Interestingly, if the TPS is for Haitians already illegally in the US then the only Haitians it does not apply to are the ones that have arrived since the quake - a few hundred at most.
I read somewhere that the USCG said there has been no major increase in the amount of boats arriving in US and Bahamian waters. So effectively the vast majority of Haitian illegal immigrants have gotten a free pass for some amount of time.
I think it is a good thing bearing in mind the 'T' in 'TPS' stands for 'temporary'.

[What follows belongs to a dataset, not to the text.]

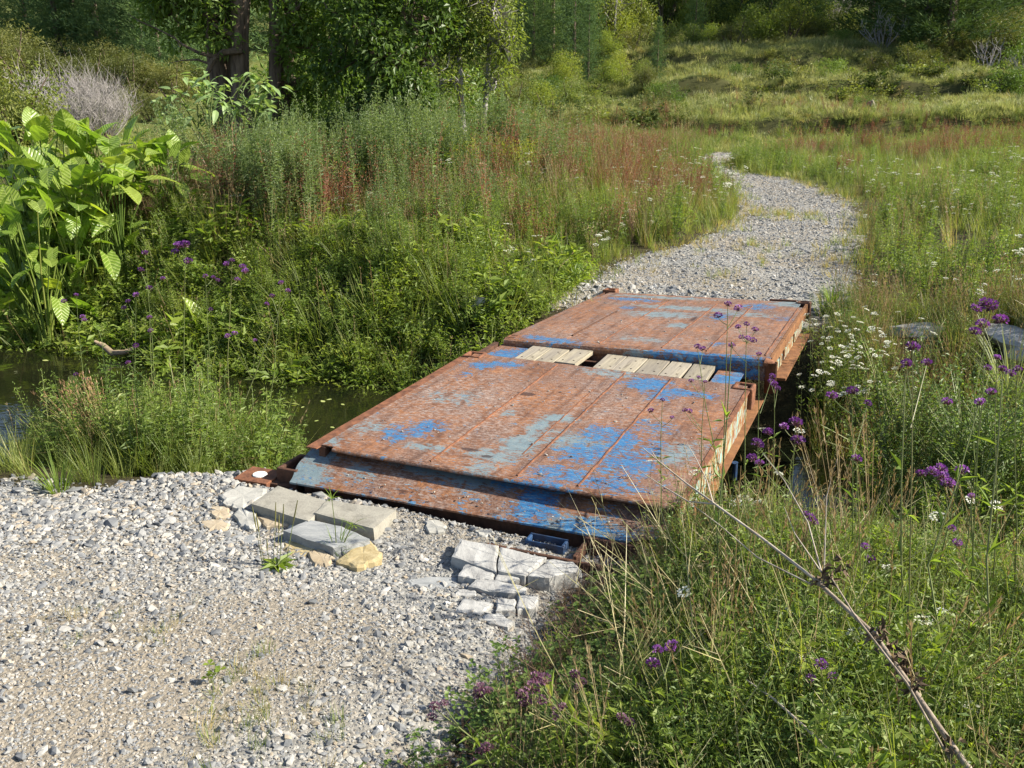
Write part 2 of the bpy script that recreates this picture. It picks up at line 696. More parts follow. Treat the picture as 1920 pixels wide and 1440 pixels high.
F = [(j * nu + i, (j + 1) * nu + i, (j + 1) * nu + i + 1, j * nu + i + 1) for j in range(nv - 1) for i in range(nu - 1)]
W.add(V, F)
tag(put("water", W.mesh("water", m)), "dark still water of the stream under the bridge", None, None, "structure")
# ------------------------------------------------------------------ the bridge: two deck sections, ramp, planks
def frame_matrix(o, x, y):
    x, y = Vector(x).normalized(), Vector(y).normalized()
    z = x.cross(y).normalized()
    y = z.cross(x)
    M = Matrix((x, y, z)).transposed().to_4x4()
    M.translation = o
    return M


def plane_hit(M, px, py, z=0.0):
    """local coordinates, in a frame, of the point seen at a place in the photograph"""
    Mi = M.inverted()
    o = Mi @ Vector((0, 0, CAM_H))
    d = (Mi.to_3x3() @ Vector(ray(px, py)))
    t = (z - o.z) / d.z
    return o + d * t


M_NEAR = frame_matrix(from_uv(0, 0, 0), (DV[0], DV[1], 0), (DU[0], DU[1], 0))
_y2 = 0.3885
_d2 = Vector((math.sin(_y2) * math.cos(0.065), math.cos(_y2) * math.cos(0.065), -math.sin(0.065)))
_r2 = Vector((math.cos(_y2) * math.cos(0.03), -math.sin(_y2) * math.cos(0.03), math.sin(0.03)))
M_FAR = frame_matrix(from_uv(2.945, 0.078, 0.03), _r2, _d2)
DW = 2.44


def rust_mat(name, blue_amt=0.0, side=False):
    """flaking blue paint over rust; where the paint survives comes from the sheet's own wear marks"""
    m, nt, out = mat_new(name)
    tc = nd(nt, "ShaderNodeTexCoord")
    P = tc.outputs["Object"]
    n_big = noise(nt, P, 2.3, 6, 0.6)
    n_mid = noise(nt, P, 11, 8, 0.68, 0.4)
    n_fin = noise(nt, P, 70, 6, 0.7)
    mp = nd(nt, "ShaderNodeMapping", {"Vector": P, "Scale": (9.0, 42.0, 9.0)})
    n_scr = noise(nt, mp.outputs[0], 1.6, 7, 0.72, 0.6)
    n_fl0 = noise(nt, P, 24, 5, 0.7)
    rust = ramp(nt, math_(nt, 'ADD', math_(nt, 'MULTIPLY', n_mid, 0.6), math_(nt, 'MULTIPLY', n_fin, 0.4)),
                [(0.30, (0.045, 0.025, 0.017)), (0.40, (0.105, 0.048, 0.028)), (0.50, (0.185, 0.080, 0.038)), (0.58, (0.28, 0.125, 0.052)), (0.7, (0.34, 0.22, 0.15))])
    brown = ramp(nt, n_fin, [(0.32, (0.07, 0.037, 0.026)), (0.5, (0.15, 0.077, 0.050)), (0.66, (0.27, 0.19, 0.145))])
    base = mix(nt, smooth(nt, n_big, 0.42, 0.62), rust, brown)
    scuff = smooth(nt, math_(nt, 'ADD', math_(nt, 'MULTIPLY', n_scr, 0.7), math_(nt, 'MULTIPLY', n_fl0, 0.3)), 0.475, 0.60)
    ac = nd(nt, "ShaderNodeAttribute", attribute_name="scuff")
    base = mix(nt, math_(nt, 'MULTIPLY', scuff, math_(nt, 'ADD', math_(nt, 'MULTIPLY', ac.outputs["Fac"], 0.75), 0.3)), base, (0.33, 0.275, 0.245))
    mpl = nd(nt, "ShaderNodeMapping", {"Vector": P, "Scale": (15.0, 1.1, 15.0)})
    n_lng = noise(nt, mpl.outputs[0], 1.0, 6, 0.65, 0.3)
    base = mix(nt, 1.0, base, ramp(nt, n_lng, [(0.32, (0.6, 0.56, 0.55)), (0.5, (1.0, 1.0, 1.0)), (0.68, (1.18, 1.16, 1.12))]), 'MULTIPLY')
    ab = nd(nt, "ShaderNodeAttribute", attribute_name="blue")
    at_ = nd(nt, "ShaderNodeAttribute", attribute_name="teal")
    ad = nd(nt, "ShaderNodeAttribute", attribute_name="dark")
    n_fl = noise(nt, P, 30, 6, 0.75, 0.8)
    brk = math_(nt, 'ADD', math_(nt, 'ADD', math_(nt, 'MULTIPLY', math_(nt, 'SUBTRACT', n_mid, 0.5), 2.0), math_(nt, 'MULTIPLY', math_(nt, 'SUBTRACT', n_scr, 0.5), 2.6)), math_(nt, 'MULTIPLY', math_(nt, 'SUBTRACT', n_fl, 0.5), 1.3))
    tealm = smooth(nt, math_(nt, 'ADD', math_(nt, 'ADD', at_.outputs["Fac"], brk), blue_amt + 0.04), 0.34, 0.62)
    tealc = ramp(nt, n_mid, [(0.3, (0.08, 0.13, 0.16)), (0.55, (0.15, 0.225, 0.25)), (0.75, (0.20, 0.22, 0.205))])
    base = mix(nt, math_(nt, 'MULTIPLY', tealm, 0.85), base, tealc)
    bf = math_(nt, 'ADD', math_(nt, 'ADD', ab.outputs["Fac"], brk), blue_amt + 0.05)
    bluem = smooth(nt, bf, 0.47, 0.55)
    mp2 = nd(nt, "ShaderNodeMapping", {"Vector": P, "Scale": (22.0, 75.0, 20.0), "Rotation": (0, 0, 0.35)})
    n_s2 = noise(nt, mp2.outputs[0], 1.0, 5, 0.7, 0.5)
    bluem = math_(nt, 'MULTIPLY', bluem, math_(nt, 'SUBTRACT', 1.0, math_(nt, 'MULTIPLY', smooth(nt, n_s2, 0.52, 0.60), 0.8)))
    rim = math_(nt, 'MULTIPLY', smooth(nt, bf, 0.36, 0.46), math_(nt, 'SUBTRACT', 1.0, bluem))
    base = mix(nt, math_(nt, 'MULTIPLY', rim, 0.55), base, (0.11, 0.045, 0.025))
    bluec = ramp(nt, n_scr, [(0.3, (0.014, 0.06, 0.16)), (0.45, (0.024, 0.115, 0.27)), (0.56, (0.045, 0.165, 0.32)), (0.66, (0.17, 0.26, 0.32))])
    base = mix(nt, bluem, base, bluec)
    darkm = smooth(nt, math_(nt, 'ADD', ad.outputs["Fac"], math_(nt, 'MULTIPLY', brk, 0.4)), 0.35, 0.6)
    base = mix(nt, math_(nt, 'MULTIPLY', darkm, 0.8), base, (0.035, 0.018, 0.016))
    h = math_(nt, 'ADD', math_(nt, 'MULTIPLY', n_mid, 0.7), math_(nt, 'ADD', math_(nt, 'MULTIPLY', bluem, 0.22), math_(nt, 'MULTIPLY', n_fin, 0.35)))
    bp = nd(nt, "ShaderNodeBump", {"Strength": 0.45, "Distance": 0.012, "Height": h})
    ro = mix(nt, bluem, (0.78,) * 3, (0.52,) * 3)
    p = nd(nt, "ShaderNodeBsdfPrincipled", {"Base Color": base, "Roughness": ro, "Specular IOR Level": 0.32, "Normal": bp.outputs[0]})
    nt.links.new(p.outputs[0], out.inputs[0])
    return m


M_DECK = rust_mat("deck_rust_paint")
M_RUST = plain_mat("bare_rust", (0.07, 0.030, 0.018), (0.24, 0.10, 0.05), 14, 0.85, 0.5)
M_RUSTD = plain_mat("dark_rust", (0.035, 0.02, 0.014), (0.12, 0.055, 0.032), 14, 0.85, 0.5)
M_ORANGE = plain_mat("orange_rust", (0.10, 0.045, 0.02), (0.26, 0.12, 0.048), 9, 0.8, 0.4)
M_BLUE = plain_mat("blue_paint", (0.035, 0.028, 0.028), (0.022, 0.075, 0.18), 10, 0.55, 0.3)
M_HOLE = plain_mat("painted_hole_shade", (0.012, 0.009, 0.008), (0.03, 0.02, 0.015), 10, 0.9, 0.2)  # near-black colour stands in for the shade inside holes and pockets
# side rail: teal, cream and yellow paint peeling in vertical streaks
m, nt, out = mat_new("peeling_side_paint")
tc = nd(nt, "ShaderNodeTexCoord")
mp = nd(nt, "ShaderNodeMapping", {"Vector": tc.outputs["Object"], "Scale": (6.0, 6.0, 1.2)})
nn = noise(nt, mp.outputs[0], 1.5, 7, 0.65)
n2 = noise(nt, tc.outputs["Object"], 14, 7, 0.7)
pc = ramp(nt, nn, [(0.30, (0.14, 0.27, 0.28)), (0.44, (0.24, 0.37, 0.35)), (0.50, (0.30, 0.27, 0.13)), (0.55, (0.23, 0.12, 0.05)), (0.61, (0.30, 0.33, 0.29)), (0.75, (0.13, 0.20, 0.23))])
pc = mix(nt, smooth(nt, n2, 0.48, 0.56), pc, (0.20, 0.085, 0.035))
pb = nd(nt, "ShaderNodeBsdfPrincipled", {"Base Color": pc, "Roughness": 0.6, "Specular IOR Level": 0.3})
nt.links.new(pb.outputs[0], out.inputs[0])
M_SIDE = m


def wear(me, blobs, ox=0.0, oy=0.0):
    """worn-in paint and stain patches, stored on the sheet"""
    n = len(me.vertices)
    co = np.zeros(n * 3)
    me.vertices.foreach_get("co", co)
    co = co.reshape(-1, 3)
    for key in ("blue", "teal", "dark", "scuff"):
        s = np.zeros(n)
        for k, x, y, rx, ry, amp in blobs:
            if k == key:
                s = np.maximum(s, amp * np.exp(-(((co[:, 0] - x) / rx) ** 2 + ((co[:, 1] - y) / ry) ** 2) ** 1.3))
        a = me.attributes.new(key, 'FLOAT', 'POINT')
        a.data.foreach_set("value", s.astype(np.float32))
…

It just really chaps my knackers that there are Gringos who moved here recently who are no more legal than the people they want deported.
By default these people assume they have the right to be here but the Haitians do not.
Talk of rounding Haitians up and sticking them in camps ready for deportation to a country that is collapsed and is set to become even less able to cope with an influx of homeless people makes me wonder about the humanity of these people.
Now if I hear a Dominican talking like this I can understand where they are coming from a little more - I still do not like it but I can understand why they feel like this - and as a guest in their country I need to respect their opinions on their sovereignty.
The Sosua Gringos, many of who regularly overstay their 90 day tourist card and live here with impunity however, are on very dodgy moral ground calling for the mass deportation of Haitians.

Why do these expats not refer to these Haitians as expats?

For me it is all about having a little respect for one's fellow human beings.